The museological remodelling of the Robillion Pavilion at the National Palace of Queluz has begun

28 Jan 2025

Based on conclusions drawn from the study of inventories and other documentation from the late 18th and early 19th centuries, Parques de Sintra has begun to reformulate the exhibition discourse of the Robillion Pavilion at the National Palace of Queluz, which will cover a total of nine rooms and take place in phases. The main aim of the project is to provide visitors with better contextualisation and interpretation of the space, which successively housed the quarters of Pedro III and Maria I; João VI, as regent and king; and, for shorter periods, Miguel I and Pedro IV.

 

The implementation of this project will lead to changes in the names of various rooms, which will return to their original designations, allowing for a better understanding of their functions. With the passage of time, this memory has been lost, but will now be recovered. At the same time, some items from the collection will be relocated while others will return to their original locations.

 

Initially, the most significant changes will be in the Dispatch Room, which will be renamed the Waiting Room, where those who were received by the king waited. As a result, the cabinet-desk that stood in this room will move to the space hitherto identified as Carlota Joaquina's Room, but which in reality was the Dispatch Room of João VI and Miguel. We now know that this area of the Palace was never occupied by Carlota Joaquina. In fact, her personal quarters were on an upper floor (no longer extant) and, in the last years of her life, in the spaces between the Throne Room and the Hunting Room, whose museography will be revised in the future to evoke the queen's presence and experiences.

 

The the Ladies in Waiting Room will also be renamed to its original title: the Crockery Room. An analysis of inventories from the time revealed that various tea and dinner sets of oriental (China) and European (Meissen, Germany) origin were kept there, some of which were used in the neighbouring Dining Room, now known as the Picnic Room.

 

The Ambassadors' Room will once again be called the Porcelain Room. The Chinese porcelain pots (which used to be called “talhas”) lend their name to this room, which was used by João VI, as Prince Regent, for audiences with diplomats and, previously, for musical events.

 

Other major changes will take place from the second half of the year, namely in the Don Quixote Room, the adjoining antechamber and the oratory in these rooms. The Don Quixote Room will be remodelled and will display a reconstruction of Don Pedro IV's bed, based on existing iconography.

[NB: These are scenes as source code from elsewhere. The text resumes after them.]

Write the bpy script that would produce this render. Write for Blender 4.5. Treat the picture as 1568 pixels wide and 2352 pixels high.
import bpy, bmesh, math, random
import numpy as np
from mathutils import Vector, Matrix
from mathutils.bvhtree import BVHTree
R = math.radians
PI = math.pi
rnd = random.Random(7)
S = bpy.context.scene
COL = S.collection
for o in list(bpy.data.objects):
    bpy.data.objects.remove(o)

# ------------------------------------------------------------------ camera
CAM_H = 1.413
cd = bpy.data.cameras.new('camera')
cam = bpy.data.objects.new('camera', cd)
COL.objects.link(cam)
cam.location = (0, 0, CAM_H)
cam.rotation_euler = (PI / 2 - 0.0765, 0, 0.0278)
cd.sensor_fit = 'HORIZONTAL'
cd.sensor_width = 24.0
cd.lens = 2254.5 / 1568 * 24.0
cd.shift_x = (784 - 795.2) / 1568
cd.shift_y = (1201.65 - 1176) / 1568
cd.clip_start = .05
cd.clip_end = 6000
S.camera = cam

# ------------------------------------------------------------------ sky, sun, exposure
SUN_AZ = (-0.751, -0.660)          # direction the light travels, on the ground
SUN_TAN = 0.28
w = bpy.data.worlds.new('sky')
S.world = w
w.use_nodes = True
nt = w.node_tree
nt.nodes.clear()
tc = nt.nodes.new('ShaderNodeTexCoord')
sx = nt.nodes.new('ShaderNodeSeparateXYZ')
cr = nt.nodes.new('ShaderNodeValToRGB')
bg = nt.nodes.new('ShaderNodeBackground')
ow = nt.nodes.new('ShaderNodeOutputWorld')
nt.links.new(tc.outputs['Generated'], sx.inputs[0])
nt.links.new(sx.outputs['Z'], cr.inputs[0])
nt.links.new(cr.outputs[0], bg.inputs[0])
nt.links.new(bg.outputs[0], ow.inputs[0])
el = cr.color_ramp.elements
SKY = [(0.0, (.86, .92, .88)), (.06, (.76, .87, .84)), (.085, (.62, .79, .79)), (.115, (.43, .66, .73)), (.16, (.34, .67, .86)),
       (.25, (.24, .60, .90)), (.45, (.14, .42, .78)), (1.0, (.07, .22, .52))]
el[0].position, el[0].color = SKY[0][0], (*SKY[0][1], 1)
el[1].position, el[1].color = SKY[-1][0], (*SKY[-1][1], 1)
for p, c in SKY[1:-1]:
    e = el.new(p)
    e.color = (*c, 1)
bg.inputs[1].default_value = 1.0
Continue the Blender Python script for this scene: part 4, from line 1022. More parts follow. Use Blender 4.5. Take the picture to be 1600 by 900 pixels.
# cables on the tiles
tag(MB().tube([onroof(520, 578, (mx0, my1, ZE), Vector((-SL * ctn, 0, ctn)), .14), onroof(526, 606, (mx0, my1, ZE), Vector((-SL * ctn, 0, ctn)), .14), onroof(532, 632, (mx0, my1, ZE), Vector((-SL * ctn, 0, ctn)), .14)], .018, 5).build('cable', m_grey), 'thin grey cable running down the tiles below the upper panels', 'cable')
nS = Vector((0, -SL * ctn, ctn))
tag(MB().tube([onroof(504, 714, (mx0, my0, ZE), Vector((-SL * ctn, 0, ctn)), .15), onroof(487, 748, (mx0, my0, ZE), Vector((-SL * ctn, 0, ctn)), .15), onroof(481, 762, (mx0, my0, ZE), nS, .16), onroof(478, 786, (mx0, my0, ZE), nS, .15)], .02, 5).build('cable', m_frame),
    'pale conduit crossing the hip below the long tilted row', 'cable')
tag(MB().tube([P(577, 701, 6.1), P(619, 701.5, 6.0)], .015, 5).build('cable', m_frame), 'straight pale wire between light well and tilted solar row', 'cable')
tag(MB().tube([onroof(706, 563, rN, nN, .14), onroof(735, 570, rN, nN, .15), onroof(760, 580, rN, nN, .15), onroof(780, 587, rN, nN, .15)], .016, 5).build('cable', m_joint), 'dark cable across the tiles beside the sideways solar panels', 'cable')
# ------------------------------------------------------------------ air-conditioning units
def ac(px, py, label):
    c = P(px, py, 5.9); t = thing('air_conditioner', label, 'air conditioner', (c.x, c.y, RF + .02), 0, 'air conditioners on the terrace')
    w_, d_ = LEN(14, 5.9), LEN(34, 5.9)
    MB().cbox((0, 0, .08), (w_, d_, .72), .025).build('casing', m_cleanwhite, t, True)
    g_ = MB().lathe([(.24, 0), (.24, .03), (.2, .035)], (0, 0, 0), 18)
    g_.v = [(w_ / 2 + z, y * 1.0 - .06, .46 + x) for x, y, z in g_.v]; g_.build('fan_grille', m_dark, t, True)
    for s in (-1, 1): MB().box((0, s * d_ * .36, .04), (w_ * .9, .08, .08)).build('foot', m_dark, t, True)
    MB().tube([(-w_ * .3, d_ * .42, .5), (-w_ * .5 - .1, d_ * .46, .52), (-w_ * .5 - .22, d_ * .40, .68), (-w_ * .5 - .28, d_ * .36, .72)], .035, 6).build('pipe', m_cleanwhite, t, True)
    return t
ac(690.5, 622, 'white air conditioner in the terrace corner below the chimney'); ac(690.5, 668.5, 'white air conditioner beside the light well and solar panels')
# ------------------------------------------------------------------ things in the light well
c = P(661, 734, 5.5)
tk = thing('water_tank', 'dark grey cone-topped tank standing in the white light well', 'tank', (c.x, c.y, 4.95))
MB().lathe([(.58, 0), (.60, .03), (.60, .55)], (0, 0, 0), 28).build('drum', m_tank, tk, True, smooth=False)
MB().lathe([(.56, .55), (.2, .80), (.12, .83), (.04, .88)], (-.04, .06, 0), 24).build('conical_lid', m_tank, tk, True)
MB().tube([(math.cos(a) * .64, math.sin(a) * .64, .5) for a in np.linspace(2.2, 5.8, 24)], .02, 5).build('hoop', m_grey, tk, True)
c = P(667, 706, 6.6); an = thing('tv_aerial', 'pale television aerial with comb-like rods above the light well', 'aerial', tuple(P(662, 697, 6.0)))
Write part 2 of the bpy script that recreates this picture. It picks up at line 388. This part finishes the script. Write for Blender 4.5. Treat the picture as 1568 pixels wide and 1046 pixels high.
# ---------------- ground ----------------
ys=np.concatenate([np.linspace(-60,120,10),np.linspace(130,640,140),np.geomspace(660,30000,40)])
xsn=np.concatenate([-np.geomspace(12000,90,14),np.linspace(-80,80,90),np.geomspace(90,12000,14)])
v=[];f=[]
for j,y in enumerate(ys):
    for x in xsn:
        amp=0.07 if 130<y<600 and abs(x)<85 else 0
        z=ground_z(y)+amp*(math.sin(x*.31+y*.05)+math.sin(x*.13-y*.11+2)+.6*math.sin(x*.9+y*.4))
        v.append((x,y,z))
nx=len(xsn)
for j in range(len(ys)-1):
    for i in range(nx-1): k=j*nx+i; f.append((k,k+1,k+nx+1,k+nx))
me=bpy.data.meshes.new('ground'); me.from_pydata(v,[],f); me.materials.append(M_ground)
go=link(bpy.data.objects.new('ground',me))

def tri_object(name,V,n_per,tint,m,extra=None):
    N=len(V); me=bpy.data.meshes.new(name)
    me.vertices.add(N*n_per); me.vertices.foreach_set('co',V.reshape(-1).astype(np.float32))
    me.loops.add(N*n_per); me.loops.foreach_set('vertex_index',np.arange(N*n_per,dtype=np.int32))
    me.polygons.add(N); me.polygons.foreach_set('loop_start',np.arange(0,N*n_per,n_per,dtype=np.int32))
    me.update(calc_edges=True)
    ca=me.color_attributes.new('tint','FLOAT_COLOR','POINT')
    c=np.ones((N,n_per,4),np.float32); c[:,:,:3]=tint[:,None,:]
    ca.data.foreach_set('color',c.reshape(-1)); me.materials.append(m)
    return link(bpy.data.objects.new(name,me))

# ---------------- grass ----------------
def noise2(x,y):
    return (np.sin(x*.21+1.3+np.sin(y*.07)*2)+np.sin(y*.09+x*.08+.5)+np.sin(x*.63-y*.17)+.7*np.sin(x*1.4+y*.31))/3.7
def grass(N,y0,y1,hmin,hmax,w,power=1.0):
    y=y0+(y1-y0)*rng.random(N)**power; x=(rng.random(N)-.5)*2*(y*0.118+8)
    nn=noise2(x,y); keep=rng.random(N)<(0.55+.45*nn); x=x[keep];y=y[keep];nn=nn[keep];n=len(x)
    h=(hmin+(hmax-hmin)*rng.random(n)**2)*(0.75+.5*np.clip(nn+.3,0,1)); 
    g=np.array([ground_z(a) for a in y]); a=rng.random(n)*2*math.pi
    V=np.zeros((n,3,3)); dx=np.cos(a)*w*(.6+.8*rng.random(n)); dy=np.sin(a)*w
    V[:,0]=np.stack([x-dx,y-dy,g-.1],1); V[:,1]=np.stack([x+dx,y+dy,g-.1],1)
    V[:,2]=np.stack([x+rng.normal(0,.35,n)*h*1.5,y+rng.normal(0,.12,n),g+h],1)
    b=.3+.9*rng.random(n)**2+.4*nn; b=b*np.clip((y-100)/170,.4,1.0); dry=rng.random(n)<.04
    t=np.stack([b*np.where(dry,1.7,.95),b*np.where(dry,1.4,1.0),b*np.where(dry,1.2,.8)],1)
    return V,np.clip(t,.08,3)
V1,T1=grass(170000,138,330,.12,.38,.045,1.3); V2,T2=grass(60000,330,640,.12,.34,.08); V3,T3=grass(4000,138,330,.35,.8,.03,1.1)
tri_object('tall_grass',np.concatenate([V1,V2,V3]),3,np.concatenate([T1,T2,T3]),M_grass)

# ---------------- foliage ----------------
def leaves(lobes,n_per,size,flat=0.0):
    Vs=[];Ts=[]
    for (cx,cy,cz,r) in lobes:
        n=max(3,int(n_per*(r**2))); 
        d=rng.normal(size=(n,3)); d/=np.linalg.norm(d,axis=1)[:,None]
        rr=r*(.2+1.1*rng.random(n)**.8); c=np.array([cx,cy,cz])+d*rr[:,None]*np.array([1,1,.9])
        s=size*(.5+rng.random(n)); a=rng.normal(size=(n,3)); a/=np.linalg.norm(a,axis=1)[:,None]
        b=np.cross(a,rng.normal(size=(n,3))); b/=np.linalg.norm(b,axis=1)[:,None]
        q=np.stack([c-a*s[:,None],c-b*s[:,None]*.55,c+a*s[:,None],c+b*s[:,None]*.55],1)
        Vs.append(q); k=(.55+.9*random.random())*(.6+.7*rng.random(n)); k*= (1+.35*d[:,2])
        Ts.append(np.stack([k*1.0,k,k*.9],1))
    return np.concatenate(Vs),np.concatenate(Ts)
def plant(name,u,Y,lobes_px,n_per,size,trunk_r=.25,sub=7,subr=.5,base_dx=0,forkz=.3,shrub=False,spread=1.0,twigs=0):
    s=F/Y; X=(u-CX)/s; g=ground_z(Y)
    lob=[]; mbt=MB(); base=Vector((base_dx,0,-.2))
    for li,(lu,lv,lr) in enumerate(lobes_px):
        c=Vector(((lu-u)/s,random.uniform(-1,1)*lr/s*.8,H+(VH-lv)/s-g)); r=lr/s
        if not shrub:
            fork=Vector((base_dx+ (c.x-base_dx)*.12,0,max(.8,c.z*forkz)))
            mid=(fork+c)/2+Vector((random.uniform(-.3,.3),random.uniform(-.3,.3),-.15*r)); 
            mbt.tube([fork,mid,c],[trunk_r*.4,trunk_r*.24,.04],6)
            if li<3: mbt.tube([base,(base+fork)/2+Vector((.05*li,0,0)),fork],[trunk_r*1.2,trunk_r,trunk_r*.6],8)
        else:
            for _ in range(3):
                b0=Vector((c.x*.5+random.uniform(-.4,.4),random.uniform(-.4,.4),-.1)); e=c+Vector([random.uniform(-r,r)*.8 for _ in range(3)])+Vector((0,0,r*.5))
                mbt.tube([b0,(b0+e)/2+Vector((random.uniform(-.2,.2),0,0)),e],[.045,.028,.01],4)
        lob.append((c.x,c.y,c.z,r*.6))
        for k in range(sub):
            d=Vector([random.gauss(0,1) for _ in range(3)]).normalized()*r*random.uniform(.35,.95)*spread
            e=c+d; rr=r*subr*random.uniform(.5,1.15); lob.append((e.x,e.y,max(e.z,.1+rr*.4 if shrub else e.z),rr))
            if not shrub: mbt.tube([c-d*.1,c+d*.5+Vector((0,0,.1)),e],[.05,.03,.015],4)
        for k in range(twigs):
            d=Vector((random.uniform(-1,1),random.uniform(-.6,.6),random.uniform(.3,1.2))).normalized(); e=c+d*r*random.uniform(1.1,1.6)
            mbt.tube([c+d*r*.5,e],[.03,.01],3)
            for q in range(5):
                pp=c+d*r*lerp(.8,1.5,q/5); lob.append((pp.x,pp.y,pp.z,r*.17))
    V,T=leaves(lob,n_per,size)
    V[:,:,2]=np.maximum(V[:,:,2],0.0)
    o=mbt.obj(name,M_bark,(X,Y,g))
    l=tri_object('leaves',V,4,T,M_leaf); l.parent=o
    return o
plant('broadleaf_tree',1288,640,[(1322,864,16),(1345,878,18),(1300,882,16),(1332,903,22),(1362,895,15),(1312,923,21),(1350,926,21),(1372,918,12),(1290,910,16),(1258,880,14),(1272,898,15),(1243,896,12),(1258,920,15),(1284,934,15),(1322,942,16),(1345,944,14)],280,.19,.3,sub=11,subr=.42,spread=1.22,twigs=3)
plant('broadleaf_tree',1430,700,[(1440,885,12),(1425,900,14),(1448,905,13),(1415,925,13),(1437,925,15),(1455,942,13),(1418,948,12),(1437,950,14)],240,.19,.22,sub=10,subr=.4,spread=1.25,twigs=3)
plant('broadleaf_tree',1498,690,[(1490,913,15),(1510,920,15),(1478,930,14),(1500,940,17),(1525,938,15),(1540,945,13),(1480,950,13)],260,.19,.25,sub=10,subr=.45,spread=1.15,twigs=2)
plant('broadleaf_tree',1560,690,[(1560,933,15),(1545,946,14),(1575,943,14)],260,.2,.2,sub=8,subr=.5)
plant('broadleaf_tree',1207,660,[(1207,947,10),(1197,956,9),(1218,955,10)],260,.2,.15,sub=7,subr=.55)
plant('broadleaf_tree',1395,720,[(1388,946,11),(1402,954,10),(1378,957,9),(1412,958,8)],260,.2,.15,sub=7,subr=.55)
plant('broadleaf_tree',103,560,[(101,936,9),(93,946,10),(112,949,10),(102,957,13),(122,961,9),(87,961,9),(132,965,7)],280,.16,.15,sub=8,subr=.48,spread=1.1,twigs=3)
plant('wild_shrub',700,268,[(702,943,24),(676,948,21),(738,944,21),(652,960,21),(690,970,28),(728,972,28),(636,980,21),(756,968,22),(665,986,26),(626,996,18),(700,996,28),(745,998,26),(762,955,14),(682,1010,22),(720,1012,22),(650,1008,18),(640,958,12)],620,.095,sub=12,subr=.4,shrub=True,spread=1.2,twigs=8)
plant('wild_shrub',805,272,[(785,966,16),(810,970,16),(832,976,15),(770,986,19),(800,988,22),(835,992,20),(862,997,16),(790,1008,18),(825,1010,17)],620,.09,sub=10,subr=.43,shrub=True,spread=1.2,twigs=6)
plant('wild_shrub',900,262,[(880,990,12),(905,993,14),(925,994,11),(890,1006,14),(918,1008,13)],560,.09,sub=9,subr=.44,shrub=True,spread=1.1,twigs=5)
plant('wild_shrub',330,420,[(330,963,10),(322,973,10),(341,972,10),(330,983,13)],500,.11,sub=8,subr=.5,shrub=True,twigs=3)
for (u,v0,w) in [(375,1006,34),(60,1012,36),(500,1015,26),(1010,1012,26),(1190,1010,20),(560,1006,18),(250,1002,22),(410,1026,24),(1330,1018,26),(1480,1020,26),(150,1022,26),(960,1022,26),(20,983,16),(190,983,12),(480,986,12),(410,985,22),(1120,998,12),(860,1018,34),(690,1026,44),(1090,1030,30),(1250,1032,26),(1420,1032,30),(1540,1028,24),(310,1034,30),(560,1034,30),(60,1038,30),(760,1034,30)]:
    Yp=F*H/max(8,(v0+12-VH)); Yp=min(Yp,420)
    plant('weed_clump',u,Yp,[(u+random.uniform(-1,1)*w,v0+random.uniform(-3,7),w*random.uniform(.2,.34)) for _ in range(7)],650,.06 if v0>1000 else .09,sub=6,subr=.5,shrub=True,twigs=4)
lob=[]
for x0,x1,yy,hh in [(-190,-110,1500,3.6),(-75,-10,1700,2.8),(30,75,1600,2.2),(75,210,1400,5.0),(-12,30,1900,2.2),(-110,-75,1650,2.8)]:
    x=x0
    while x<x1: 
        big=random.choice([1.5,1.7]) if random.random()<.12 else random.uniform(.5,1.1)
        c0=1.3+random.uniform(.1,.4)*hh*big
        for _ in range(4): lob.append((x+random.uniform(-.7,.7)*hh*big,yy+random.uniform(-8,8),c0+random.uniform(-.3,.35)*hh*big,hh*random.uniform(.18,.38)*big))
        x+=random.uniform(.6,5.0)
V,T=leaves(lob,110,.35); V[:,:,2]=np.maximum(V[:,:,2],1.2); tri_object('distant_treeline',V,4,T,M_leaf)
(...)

The oratory will also be reconstructed on the basis of descriptions in historical inventories and the only known old photograph of it, dated 1905. Several paintings that were placed there for King João VI will return to this small room, such as Our Lady of the Conception, painted in Brazil by J.B. Debret, who accompanied the king on his return to Portugal in 1821.

 

Finally, the Dressing Room will also undergo some changes to reflect its functions over time. Designed as a dressing room for Pedro III and Maria I, it later served as a bedroom for João VI and Miguel I.

 

The reformulation of the Robillion Pavilion's exhibition discourse is expected to be ongoing until late 2025 or early 2026.